Today’s Daily Gripe: How was your meal
The “How Is Everything?” Drive-By: A Study in Premature Evaluation

Today’s daily gripe centers on a peculiar ritual of modern dining that drives me absolutely crazy. It happens every single time I go out to eat, and it’s executed with the mechanical predictability of a Swiss watch.
The server drops off my plate, pivots on a dime, disappears around the nearest corner for exactly four seconds, and then teleports back to my shoulder like a caffeinated 2-year-old to ask: “So, how is everything?”
How the hell should I know? I am currently in the middle of a delicate salt-and-pepper operation. My fork hasn’t even broken the surface tension of the steak. Unless I’ve developed the ability to taste through osmosis or a particularly intense spiritual connection with my steak, I have no data to provide you.
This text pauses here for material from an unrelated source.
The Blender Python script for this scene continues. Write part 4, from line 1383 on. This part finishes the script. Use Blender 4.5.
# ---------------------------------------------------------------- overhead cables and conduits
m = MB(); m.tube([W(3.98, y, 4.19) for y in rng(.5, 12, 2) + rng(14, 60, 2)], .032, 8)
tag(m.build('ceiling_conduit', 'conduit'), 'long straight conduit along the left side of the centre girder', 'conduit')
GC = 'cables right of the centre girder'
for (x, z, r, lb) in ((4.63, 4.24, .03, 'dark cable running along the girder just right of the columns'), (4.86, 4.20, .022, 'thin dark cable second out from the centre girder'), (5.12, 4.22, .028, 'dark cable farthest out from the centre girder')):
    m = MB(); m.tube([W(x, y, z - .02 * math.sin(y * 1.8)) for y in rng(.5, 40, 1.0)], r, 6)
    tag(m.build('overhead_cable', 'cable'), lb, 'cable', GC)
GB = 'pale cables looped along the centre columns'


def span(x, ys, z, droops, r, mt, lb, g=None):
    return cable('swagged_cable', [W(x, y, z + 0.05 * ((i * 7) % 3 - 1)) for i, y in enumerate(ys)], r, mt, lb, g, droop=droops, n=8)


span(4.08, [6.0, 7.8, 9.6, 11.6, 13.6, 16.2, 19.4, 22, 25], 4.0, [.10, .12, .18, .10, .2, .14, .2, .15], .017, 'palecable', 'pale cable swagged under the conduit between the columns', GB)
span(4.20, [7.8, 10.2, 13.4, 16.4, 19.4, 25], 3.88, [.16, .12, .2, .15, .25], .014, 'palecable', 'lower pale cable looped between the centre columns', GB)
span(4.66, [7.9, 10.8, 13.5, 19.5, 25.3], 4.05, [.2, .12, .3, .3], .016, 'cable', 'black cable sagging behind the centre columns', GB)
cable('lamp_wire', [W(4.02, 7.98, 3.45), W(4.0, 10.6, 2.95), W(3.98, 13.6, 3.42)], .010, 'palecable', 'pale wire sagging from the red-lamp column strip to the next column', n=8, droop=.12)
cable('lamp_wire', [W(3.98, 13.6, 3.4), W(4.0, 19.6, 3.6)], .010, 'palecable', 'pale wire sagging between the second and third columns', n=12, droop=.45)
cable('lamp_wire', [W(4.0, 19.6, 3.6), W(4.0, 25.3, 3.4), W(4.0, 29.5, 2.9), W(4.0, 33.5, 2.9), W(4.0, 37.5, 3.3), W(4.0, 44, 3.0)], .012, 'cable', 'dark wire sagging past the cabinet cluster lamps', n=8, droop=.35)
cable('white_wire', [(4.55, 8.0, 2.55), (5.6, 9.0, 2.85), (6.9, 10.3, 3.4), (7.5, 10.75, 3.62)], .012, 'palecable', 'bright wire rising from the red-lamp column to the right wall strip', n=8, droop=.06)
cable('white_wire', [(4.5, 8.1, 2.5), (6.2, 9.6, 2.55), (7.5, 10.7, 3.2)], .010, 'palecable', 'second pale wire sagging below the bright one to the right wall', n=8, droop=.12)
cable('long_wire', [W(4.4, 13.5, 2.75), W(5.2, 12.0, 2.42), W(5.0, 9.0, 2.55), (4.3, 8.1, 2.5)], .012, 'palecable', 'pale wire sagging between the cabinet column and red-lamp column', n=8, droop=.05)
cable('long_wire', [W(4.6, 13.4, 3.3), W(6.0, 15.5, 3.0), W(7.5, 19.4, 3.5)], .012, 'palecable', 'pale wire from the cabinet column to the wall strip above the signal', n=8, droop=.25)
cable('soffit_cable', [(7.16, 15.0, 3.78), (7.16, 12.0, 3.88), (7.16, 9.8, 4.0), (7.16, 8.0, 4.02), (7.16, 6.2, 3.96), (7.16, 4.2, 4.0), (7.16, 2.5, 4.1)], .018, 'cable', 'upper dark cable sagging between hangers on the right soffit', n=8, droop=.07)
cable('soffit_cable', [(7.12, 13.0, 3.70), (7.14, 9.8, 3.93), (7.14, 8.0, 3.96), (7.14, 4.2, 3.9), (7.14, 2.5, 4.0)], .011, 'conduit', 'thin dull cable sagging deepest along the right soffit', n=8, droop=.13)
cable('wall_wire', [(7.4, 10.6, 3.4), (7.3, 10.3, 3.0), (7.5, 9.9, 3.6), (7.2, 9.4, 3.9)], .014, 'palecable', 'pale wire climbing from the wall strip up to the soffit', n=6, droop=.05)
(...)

I’m not sure who pioneered this “immediate interrogation” technique, but let’s be clear: it’s not exactly atom-splitting intelligence. Wait ten minutes. Let me actually chew. Give me the chance to establish a relationship with my mashed potatoes before you demand a performance review. I have written many in my day, and at the moment, no raise for you. Trust me, if the chicken is rubber or the soup is cold enough to sustain a penguin colony, I’ll be the first to let you know.
I can only assume the endgame here is to turn the tables over with the speed of a 15-year-old and his porno mag. They want you to cram that food into your pie hole and clear out like cattle being herded through a chute. If I wanted the frantic, “eat-it-and-beat-it” energy of an all-you-can-eat trough, I would have gone to a buffet. Since I’m paying for a chair and a ceramic plate, maybe—just maybe—let me swallow before you start fishing for compliments.
At this rate of doing things, I’m going to follow Nana’s lead and start taking souvenirs.